É dispensável dizer que muitos colaboradores de Será? teriam mais estofo do que eu para reunir um acervo e publicá-lo em forma de livro. Já nem cito nomes porque incorreria fatalmente em injustiças. Pois bem, o caminho está aberto mais do que nunca com meu modesto precedente. “Nos passos de Fiszel Czeresnia e outras estórias” é um produto genuinamente calcado nessas contribuições quinzenais que, sendo vez por outra heterodoxas, sempre receberam acolhida cúmplice e generosa do conselho editorial.

O resultado está aqui e atesta que um pouco de ousadia não faz mal a ninguém.
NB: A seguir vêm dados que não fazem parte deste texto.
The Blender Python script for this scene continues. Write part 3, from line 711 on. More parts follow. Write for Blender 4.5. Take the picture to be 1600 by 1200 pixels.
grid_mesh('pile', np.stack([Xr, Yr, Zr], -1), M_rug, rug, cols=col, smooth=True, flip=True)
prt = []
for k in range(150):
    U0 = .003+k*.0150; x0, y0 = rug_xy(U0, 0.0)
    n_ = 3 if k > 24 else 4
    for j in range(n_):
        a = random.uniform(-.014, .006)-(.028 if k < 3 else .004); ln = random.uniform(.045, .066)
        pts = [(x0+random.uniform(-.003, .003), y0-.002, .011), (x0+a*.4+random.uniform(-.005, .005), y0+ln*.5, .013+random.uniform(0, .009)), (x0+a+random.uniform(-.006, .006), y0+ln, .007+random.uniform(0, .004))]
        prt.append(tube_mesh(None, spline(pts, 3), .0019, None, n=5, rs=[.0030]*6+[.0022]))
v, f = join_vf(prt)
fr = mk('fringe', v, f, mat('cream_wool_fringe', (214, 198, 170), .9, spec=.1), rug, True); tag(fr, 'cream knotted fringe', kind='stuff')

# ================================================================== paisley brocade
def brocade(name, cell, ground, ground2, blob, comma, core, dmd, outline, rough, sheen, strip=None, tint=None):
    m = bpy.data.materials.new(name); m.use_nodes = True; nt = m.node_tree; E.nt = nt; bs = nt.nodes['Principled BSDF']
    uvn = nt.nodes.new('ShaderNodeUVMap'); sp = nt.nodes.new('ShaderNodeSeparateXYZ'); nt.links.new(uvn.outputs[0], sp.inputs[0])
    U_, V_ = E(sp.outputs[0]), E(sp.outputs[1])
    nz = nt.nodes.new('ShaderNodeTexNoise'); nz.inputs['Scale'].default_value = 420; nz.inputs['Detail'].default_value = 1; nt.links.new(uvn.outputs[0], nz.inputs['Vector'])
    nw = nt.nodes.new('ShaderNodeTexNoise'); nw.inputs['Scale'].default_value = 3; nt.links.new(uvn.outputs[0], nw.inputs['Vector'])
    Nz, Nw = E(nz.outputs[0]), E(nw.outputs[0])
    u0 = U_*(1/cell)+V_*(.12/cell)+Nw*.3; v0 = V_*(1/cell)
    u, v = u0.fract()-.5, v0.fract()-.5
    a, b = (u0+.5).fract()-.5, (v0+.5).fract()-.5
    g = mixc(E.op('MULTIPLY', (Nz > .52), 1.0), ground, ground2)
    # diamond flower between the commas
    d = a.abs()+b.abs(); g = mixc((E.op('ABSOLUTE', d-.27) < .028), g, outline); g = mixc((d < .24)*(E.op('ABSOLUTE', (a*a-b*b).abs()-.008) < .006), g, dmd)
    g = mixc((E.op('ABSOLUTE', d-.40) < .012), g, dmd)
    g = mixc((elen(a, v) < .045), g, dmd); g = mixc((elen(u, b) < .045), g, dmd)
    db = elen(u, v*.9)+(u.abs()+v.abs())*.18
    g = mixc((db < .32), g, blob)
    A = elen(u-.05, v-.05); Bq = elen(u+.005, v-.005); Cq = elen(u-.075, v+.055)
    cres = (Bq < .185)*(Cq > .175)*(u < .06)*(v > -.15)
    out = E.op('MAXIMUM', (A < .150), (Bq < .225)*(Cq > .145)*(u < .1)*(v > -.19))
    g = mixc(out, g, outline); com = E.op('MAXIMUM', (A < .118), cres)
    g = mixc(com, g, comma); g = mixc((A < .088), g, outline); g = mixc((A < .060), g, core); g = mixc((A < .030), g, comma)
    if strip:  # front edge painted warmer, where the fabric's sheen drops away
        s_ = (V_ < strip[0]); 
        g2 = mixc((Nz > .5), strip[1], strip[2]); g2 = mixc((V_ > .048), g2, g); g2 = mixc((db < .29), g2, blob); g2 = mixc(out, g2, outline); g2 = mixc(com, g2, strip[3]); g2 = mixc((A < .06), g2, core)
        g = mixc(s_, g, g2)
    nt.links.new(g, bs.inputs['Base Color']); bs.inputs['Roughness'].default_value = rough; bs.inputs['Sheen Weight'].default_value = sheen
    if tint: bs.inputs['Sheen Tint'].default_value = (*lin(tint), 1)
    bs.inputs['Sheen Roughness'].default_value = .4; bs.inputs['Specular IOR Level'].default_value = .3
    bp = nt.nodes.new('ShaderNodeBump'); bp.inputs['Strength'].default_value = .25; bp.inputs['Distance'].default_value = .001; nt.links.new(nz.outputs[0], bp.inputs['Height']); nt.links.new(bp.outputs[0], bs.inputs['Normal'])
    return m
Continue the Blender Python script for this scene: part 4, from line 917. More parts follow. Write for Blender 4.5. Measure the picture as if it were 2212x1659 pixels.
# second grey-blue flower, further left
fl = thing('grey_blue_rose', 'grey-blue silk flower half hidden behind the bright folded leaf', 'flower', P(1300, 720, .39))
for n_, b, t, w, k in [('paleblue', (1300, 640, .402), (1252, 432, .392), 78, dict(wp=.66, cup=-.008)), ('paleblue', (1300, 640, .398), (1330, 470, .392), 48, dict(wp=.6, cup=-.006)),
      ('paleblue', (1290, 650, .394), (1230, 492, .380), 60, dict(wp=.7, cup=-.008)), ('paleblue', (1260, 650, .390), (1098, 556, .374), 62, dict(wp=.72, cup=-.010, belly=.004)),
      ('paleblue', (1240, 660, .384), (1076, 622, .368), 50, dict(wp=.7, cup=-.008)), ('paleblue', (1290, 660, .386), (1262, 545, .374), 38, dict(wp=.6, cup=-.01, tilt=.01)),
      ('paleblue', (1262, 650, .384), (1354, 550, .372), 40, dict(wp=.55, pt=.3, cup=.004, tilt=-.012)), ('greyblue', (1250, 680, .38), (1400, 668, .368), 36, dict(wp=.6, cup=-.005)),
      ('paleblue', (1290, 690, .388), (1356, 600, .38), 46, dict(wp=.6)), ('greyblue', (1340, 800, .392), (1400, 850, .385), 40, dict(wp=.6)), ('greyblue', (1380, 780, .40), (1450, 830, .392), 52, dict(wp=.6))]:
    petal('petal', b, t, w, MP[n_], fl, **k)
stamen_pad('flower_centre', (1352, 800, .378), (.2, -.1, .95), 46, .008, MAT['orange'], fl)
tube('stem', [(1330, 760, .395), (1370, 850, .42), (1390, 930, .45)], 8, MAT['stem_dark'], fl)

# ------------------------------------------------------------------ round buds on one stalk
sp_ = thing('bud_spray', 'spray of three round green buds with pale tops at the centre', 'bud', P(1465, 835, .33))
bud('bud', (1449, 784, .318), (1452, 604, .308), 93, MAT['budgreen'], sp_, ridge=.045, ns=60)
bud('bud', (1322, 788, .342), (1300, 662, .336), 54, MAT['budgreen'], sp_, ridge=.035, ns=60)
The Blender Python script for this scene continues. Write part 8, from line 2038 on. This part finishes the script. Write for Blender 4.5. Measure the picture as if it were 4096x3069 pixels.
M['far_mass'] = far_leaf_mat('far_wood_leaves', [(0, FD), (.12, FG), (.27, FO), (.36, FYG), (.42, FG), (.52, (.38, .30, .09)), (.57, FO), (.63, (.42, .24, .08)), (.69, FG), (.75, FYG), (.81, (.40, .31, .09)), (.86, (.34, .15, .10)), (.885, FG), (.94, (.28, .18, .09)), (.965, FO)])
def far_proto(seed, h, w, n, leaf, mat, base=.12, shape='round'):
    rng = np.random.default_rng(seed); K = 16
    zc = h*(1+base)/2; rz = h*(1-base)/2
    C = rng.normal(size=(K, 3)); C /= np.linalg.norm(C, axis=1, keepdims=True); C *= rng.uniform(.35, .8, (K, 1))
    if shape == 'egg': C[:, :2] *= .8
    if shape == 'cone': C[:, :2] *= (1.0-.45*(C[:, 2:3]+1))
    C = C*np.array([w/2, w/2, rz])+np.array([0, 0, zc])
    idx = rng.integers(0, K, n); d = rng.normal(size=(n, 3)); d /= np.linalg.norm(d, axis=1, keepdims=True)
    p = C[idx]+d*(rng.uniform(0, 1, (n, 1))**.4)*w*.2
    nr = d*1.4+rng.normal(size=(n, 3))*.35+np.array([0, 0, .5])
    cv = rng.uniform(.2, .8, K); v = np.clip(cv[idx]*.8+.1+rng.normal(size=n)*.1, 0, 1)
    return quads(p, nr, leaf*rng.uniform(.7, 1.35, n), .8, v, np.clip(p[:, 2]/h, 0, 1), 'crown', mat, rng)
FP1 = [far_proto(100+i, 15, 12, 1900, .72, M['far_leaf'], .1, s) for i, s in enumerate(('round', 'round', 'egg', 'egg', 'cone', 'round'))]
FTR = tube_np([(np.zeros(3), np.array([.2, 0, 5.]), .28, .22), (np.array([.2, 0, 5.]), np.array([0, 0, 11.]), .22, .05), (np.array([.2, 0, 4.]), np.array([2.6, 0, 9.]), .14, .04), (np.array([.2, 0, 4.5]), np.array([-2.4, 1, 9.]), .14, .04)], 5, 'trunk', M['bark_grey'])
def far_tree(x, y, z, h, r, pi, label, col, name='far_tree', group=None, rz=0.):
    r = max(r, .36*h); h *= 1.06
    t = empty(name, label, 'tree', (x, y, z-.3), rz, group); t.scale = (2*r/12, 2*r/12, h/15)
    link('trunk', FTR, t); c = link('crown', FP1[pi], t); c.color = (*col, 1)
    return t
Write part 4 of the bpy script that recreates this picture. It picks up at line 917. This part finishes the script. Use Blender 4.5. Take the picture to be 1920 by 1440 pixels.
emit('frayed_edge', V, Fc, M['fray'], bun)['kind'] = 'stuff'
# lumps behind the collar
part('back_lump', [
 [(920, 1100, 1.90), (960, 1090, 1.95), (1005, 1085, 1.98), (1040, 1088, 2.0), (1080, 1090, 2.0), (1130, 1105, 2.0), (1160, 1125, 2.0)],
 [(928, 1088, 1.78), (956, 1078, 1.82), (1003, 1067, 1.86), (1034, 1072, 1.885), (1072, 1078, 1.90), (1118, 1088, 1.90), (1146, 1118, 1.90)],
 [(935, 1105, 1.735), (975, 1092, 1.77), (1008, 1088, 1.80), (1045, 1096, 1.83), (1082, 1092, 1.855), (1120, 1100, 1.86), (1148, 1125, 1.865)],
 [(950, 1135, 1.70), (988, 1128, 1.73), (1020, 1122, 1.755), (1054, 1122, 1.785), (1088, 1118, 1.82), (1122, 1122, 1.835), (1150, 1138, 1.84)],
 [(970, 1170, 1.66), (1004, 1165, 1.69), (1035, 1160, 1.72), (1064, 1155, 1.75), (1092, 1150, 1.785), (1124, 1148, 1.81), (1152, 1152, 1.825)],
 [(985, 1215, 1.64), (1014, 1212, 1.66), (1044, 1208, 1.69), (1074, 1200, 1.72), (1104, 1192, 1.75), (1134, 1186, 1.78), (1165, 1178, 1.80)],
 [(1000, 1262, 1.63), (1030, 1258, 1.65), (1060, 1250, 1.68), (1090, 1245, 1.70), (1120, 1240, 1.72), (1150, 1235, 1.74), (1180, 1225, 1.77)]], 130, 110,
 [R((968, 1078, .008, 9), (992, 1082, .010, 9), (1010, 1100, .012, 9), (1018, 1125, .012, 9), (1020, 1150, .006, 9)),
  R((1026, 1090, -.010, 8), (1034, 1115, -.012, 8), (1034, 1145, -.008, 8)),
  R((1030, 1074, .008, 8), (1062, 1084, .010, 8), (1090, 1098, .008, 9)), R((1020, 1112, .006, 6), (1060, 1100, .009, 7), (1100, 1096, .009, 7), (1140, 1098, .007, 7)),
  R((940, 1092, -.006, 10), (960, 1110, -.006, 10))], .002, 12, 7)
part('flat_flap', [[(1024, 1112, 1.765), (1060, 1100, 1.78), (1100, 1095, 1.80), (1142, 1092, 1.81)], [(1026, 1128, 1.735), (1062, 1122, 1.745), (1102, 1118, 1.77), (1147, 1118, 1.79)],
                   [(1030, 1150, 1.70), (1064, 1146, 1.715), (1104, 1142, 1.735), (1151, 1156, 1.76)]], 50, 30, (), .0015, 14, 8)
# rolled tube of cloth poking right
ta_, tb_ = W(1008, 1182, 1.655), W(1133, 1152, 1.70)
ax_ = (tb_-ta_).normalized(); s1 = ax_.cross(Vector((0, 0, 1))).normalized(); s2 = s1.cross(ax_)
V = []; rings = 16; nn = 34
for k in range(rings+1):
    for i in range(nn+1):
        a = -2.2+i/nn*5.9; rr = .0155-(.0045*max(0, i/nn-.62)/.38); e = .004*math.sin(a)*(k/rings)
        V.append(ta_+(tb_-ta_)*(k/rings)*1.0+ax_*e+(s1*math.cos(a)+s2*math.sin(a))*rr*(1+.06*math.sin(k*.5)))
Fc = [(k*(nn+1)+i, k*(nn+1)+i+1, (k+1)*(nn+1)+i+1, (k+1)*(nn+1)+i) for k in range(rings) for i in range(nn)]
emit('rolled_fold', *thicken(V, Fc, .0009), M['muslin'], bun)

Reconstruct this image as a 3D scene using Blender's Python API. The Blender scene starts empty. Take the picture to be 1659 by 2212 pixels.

Agradecer a Será? é, portanto, redundante já que o faço à minha maneira desde a publicação do primeiro ensaio. Espero, assim, que a este livro se sigam outros e que continuemos a desfraldar a bandeira de pluralismo, tolerância e diversidade temática que integra o estatuto de nosso agradável convívio.

Um obrigado muito especial a Teresa Sales, Sérgio Buarque, João Rego e Clemente Rosas. Foi graças à palavra amiga de cada um que ontem, 06 de outubro, esgotamos os 150 exemplares que a Livraria Cultura previra vender no lançamento do Recife. Que os próximos já programados – Paris, Lisboa e o Porto – conheçam o mesmo sucesso. Ele será o de todos nós.